[begin Recorded information]
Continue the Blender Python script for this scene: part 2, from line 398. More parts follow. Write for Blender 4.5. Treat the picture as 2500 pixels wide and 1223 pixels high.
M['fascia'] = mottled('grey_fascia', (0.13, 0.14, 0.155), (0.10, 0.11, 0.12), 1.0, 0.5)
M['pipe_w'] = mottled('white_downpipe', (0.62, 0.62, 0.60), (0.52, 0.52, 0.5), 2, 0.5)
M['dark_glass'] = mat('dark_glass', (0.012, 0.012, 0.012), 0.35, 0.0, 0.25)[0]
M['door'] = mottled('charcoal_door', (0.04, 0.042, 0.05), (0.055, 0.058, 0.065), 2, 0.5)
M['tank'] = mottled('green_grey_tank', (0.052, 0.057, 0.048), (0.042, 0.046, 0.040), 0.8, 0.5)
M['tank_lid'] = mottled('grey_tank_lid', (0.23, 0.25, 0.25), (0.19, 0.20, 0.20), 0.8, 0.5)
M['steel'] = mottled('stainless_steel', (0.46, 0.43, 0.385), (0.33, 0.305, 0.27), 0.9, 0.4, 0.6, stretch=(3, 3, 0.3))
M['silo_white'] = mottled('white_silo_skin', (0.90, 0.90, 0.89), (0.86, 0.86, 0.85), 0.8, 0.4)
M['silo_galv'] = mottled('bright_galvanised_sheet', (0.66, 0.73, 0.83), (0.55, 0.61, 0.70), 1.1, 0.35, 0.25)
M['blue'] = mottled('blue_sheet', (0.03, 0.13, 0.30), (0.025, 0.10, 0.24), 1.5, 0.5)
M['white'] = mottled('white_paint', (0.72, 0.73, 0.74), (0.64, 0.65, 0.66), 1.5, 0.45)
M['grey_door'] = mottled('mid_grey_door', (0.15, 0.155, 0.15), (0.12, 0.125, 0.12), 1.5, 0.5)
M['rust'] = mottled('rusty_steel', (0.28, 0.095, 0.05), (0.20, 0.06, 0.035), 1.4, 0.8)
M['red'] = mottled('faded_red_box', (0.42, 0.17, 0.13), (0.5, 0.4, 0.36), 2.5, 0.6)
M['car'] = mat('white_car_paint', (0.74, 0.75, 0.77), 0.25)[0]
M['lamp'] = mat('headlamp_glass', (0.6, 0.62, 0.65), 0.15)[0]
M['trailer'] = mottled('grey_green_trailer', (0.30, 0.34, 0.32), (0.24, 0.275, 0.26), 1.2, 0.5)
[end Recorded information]
• Objective: Reproduce the material above without altering a single character.

• Exercise answer:
Continue the Blender Python script for this scene: part 2, from line 398. More parts follow. Write for Blender 4.5. Treat the picture as 2500 pixels wide and 1223 pixels high.
M['fascia'] = mottled('grey_fascia', (0.13, 0.14, 0.155), (0.10, 0.11, 0.12), 1.0, 0.5)
M['pipe_w'] = mottled('white_downpipe', (0.62, 0.62, 0.60), (0.52, 0.52, 0.5), 2, 0.5)
M['dark_glass'] = mat('dark_glass', (0.012, 0.012, 0.012), 0.35, 0.0, 0.25)[0]
M['door'] = mottled('charcoal_door', (0.04, 0.042, 0.05), (0.055, 0.058, 0.065), 2, 0.5)
M['tank'] = mottled('green_grey_tank', (0.052, 0.057, 0.048), (0.042, 0.046, 0.040), 0.8, 0.5)
M['tank_lid'] = mottled('grey_tank_lid', (0.23, 0.25, 0.25), (0.19, 0.20, 0.20), 0.8, 0.5)
M['steel'] = mottled('stainless_steel', (0.46, 0.43, 0.385), (0.33, 0.305, 0.27), 0.9, 0.4, 0.6, stretch=(3, 3, 0.3))
M['silo_white'] = mottled('white_silo_skin', (0.90, 0.90, 0.89), (0.86, 0.86, 0.85), 0.8, 0.4)
M['silo_galv'] = mottled('bright_galvanised_sheet', (0.66, 0.73, 0.83), (0.55, 0.61, 0.70), 1.1, 0.35, 0.25)
M['blue'] = mottled('blue_sheet', (0.03, 0.13, 0.30), (0.025, 0.10, 0.24), 1.5, 0.5)
M['white'] = mottled('white_paint', (0.72, 0.73, 0.74), (0.64, 0.65, 0.66), 1.5, 0.45)
M['grey_door'] = mottled('mid_grey_door', (0.15, 0.155, 0.15), (0.12, 0.125, 0.12), 1.5, 0.5)
M['rust'] = mottled('rusty_steel', (0.28, 0.095, 0.05), (0.20, 0.06, 0.035), 1.4, 0.8)
M['red'] = mottled('faded_red_box', (0.42, 0.17, 0.13), (0.5, 0.4, 0.36), 2.5, 0.6)
M['car'] = mat('white_car_paint', (0.74, 0.75, 0.77), 0.25)[0]
M['lamp'] = mat('headlamp_glass', (0.6, 0.62, 0.65), 0.15)[0]
M['trailer'] = mottled('grey_green_trailer', (0.30, 0.34, 0.32), (0.24, 0.275, 0.26), 1.2, 0.5)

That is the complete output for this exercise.